Interestingly, William Cash seems much more interested in the EU referendum than any future general election. He regards the 3.8m votes Ukip won as a base camp for a referendum victory.
He describes Ukip’s work on election night, denying Labour Con/Lab marginal seats, as like Prince Rupert’s Army, riding to the Tories’ rescue.
I don’t think that’s quite how the mission was sold to working class voters in Bedworth. (You can, incidentally, see why Patrick O’Flynn, Ukip MEP, feels the party isn’t necessarily all pulling in the same direction.)
Voters in North Warwickshire talk of being “bombarded” with post from the parties, but they talk of the Tory literature standing out because the letters suggested that the Conservatives knew quite a lot about individual voters.
One voter told me that her autistic son who is on the electoral register was deeply disturbed by how much the letters suggested someone knew about him. She had to calm him down. Other voters talked of being spooked by the approaches. Some acknowledged that the post had affected their views.
But the Tory messaging seems to have worked in another critical way.
The Labour candidate, former MP for the constituency and former Foreign Office minister Mike O’Brien, says that he didn’t realise the seat was slipping from his grasp until around 4pm on polling day.
More and more tellers and door-knockers were reporting that the mis-named “Labour vote,” – the people the party thought were supporters – was not turning out.
Door after door, the party workers reported that people who’d said they were good for the party were on the day riddled with doubt.
Mike O’Brien believes that the party’s failure to clarify its economic message earlier on had laid the seeds for this calamity and opened the way for the Tory machine to exploit it. Ed Miliband’s profile as leader didn’t help much either.
The Tories believe they managed to do more than just depress the Labour vote, they believe that they turned a chunk of it and got Labour switchers coming over to them.
Chairman of the local Tory party, Councillor David Wright, says he believes something like 2,000 people who voted Labour in 2010, voted Tory in this seat in 2015.
Some of these people might qualify as not “shy Tories” so much as “self-loathing.”
Some we met were happy to talk about their switch, acknowledged it happened pretty late in the day and that if you spoke to them days or weeks before they would have told a pollster they were Labour. They didn’t know or couldn’t reconcile themselves to the journey they were on.
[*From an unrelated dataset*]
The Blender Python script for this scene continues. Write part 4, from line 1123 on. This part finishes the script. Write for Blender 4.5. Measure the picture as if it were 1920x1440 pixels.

Mike O’Brien is adamant that there was no great phenomenon of Labour switchers to the Tories that he detected and that the 3 per cent Labour to Conservative swing that happened in this seat is actually a function of the churn of voters that saw Labour people switch to Ukip and Labour’s declared support staying at home.
Both parties talk of voters who hadn’t voted for a while popping up out of the woodwork on polling day.
Some of these voted Ukip, it seems, but some also emerged blinking into the light of democratic participation after hibernating since the 1990s to vote Conservative..
There wasn’t that much of a Lib Dem vote in N Warwickshire to start with (55,00 in 2010, now 978) but the Labour hope that a good third of it would move to the Labour column and stay there may have under-estimated just how much of what remained would end up in the Tory column.
We may not have too many weeks to wait for some authoritative surveys.
But at first glance you come away from North Warwickshire with a sense of a Tory machine grinding out relentlessly crash-tested messages using below the radar and above the radar means, against a Labour Party whose messages were less refined and had no reach to the Ukip deserters who, if they’d returned in decent numbers, could actually have delivered Labour the seat.